Casi todos hemos oído que los esquimales tienen muchas palabras para designar los distintos matices del blanco. La verdad, lo mismo puede decirse del vocabulario que circula entre quienes practican este o aquel oficio. Basta escuchar a un par de hombres-araña preparando sus enseres para limpiar la fachada de un edificio, a un ruso sentando ladrillo con su aprendiz o a un técnico electricista explicando por qué no funciona el microondas, para maravillarnos ante la profusión (y precisión) de su terminología. Cosa que no ocurre, dicho sea de paso, con la confusa verborrea de mucho ‘profesional’ que medra en la academia.
Lo traigo a cuento para hablar de un asunto lingüístico igualmente fascinante, pero quizá más complejo. Fui educado en un colegio de religiosos benedictinos provenientes de la región central de EE. UU., el famoso Midwest. Un equipo docente culturalmente híbrido, porque eran gringos y angloparlantes, pero católicos, un matiz interesante.
¿Hasta qué punto el idioma que hablamos nos constituye? ¿Hasta qué punto la lengua es nuestra patria? Cuando se llegaba tarde al colegio, tocaba pasar por la oficina del padre rector para explicar la tardanza. Al hacerlo, engranábamos de manera automática en cuestionable, pero extendido Spanglish para proferir nuestra excusa en pésimo inglés: “Sorry, Father, the bus left me”, expresión que, acto seguido, el reverendo siempre volvía a corregir con rigurosa precisión sintáctica y moral: “The bus did not leave you, Mr. Pombo, you missed the bus”.
Justo ahí, en ese par de frases sencillas, subyace la esencia de aquel cliché que reza que cualquier otra lengua es otro mundo, y de qué manera. En español, el bus nos deja, la culpa es del bus; en inglés, por el contrario, el sujeto de la oración es quien no está donde debería estar a la hora indicada. La mera sintaxis del inglés asume desde sí al sujeto de la oración como responsable de la acción y sus posibles consecuencias: una posición luterana sin ambages. No en balde las cosas en español parecen tener vocación suicida: los floreros se rompen, las licuadoras se dañan, las ollas estallan, los aviones se caen y las llaves se pierden… nadie tumba nunca floreros ni rasga cortinas, ni olvida nada en ninguna parte…
¿Hasta qué punto sintaxis que expresan perspectivas del mundo tan distintas conllevan valores igualmente distintos? Es un problema que desborda las pretensiones de esta reflexión, pero no me cabe duda de que sí conducen a comportamientos (y tienen consecuencias) muy diferentes.

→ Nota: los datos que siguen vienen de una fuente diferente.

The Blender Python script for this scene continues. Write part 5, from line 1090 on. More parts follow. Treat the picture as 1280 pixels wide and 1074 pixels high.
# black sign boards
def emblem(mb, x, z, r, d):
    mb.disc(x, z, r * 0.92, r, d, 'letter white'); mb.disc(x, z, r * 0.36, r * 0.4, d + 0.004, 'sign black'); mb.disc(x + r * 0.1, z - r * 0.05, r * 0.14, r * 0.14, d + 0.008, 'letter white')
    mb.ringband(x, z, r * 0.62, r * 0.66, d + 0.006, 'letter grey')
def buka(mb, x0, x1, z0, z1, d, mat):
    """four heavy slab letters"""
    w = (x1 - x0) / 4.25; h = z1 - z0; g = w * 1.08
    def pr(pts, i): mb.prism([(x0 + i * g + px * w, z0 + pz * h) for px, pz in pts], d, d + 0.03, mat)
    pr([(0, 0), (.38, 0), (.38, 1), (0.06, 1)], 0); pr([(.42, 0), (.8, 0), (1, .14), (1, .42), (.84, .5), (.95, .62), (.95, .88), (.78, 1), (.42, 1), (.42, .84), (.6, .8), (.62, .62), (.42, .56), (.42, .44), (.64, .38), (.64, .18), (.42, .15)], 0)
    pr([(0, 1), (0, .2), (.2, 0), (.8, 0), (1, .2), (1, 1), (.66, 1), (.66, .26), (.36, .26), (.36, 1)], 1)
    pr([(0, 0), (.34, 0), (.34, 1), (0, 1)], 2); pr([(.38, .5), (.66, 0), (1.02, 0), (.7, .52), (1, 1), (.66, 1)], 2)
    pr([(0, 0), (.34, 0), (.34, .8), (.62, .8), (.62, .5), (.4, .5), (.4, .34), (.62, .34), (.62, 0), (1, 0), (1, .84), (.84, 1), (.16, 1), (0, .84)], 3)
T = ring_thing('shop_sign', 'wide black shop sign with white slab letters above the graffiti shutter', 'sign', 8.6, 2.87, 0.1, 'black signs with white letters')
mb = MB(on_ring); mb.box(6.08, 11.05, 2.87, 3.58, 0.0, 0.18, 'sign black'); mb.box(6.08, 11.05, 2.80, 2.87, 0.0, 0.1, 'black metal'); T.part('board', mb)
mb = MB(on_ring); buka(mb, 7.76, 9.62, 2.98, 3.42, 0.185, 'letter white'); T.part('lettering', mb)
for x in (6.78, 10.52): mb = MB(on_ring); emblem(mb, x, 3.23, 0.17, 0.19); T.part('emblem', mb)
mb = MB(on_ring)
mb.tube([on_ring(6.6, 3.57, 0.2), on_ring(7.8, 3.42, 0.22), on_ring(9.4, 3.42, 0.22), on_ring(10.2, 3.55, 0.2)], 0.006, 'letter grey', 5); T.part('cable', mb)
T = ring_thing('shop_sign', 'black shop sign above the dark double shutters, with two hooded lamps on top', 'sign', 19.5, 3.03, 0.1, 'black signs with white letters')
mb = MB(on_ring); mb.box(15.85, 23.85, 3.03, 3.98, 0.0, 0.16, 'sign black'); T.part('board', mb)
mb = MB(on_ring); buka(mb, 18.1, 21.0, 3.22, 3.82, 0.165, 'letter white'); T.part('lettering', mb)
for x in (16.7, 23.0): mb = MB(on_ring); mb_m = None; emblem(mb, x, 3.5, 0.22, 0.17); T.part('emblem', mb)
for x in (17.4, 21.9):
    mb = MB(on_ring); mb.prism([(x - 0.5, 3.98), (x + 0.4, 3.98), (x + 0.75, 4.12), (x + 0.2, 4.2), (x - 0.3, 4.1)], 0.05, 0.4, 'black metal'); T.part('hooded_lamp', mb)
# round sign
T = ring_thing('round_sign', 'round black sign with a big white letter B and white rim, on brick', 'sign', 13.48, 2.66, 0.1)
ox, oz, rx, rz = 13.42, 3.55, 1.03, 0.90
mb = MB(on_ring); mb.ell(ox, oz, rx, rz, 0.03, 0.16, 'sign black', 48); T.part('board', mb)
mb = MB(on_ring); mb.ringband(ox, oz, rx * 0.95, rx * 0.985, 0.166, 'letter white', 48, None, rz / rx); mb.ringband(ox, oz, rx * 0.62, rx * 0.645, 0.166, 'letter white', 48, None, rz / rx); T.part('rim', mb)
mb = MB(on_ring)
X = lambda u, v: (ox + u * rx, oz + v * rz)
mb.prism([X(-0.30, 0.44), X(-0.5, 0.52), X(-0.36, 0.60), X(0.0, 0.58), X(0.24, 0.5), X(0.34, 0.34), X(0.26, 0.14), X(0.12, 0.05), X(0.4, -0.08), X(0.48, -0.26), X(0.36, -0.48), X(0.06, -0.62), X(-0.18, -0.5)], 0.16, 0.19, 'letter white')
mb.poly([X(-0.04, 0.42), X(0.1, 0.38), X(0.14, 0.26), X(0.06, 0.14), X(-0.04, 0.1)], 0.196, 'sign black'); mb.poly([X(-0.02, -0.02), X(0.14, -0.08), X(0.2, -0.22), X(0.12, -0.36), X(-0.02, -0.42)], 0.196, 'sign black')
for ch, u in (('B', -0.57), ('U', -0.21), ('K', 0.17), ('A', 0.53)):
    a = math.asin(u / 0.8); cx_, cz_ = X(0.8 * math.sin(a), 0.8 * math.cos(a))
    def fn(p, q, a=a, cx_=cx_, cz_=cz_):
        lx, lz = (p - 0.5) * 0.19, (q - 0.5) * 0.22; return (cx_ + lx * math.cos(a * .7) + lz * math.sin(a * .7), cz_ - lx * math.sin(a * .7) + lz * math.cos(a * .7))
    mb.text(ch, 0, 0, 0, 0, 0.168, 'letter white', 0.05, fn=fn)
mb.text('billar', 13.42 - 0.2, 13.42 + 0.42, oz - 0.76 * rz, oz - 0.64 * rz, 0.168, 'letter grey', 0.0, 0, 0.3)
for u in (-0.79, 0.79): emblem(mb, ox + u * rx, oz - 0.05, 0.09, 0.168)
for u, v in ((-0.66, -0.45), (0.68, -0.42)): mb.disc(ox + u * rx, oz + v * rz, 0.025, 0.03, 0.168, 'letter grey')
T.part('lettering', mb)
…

No en vano, al preguntarle al historiador colombianista Malcolm Deas por el cacareado problema de los “valores” en Colombia, alguna vez contestó que nuestro problema no era de valores, sino más bien de comportamientos. Así las cosas, cabe preguntarse ¿cómo suele hacerse del mundo árabe islámico, si el ámbito hispano católico tampoco se aviene bien a la idea de una democracia mesurada y transparente? Pienso en Portugal, Irlanda, Italia, Grecia y España, países desdeñosamente llamados PIIGS, por sus iniciales en inglés… sí, como en lechones garosos mamando de la UE.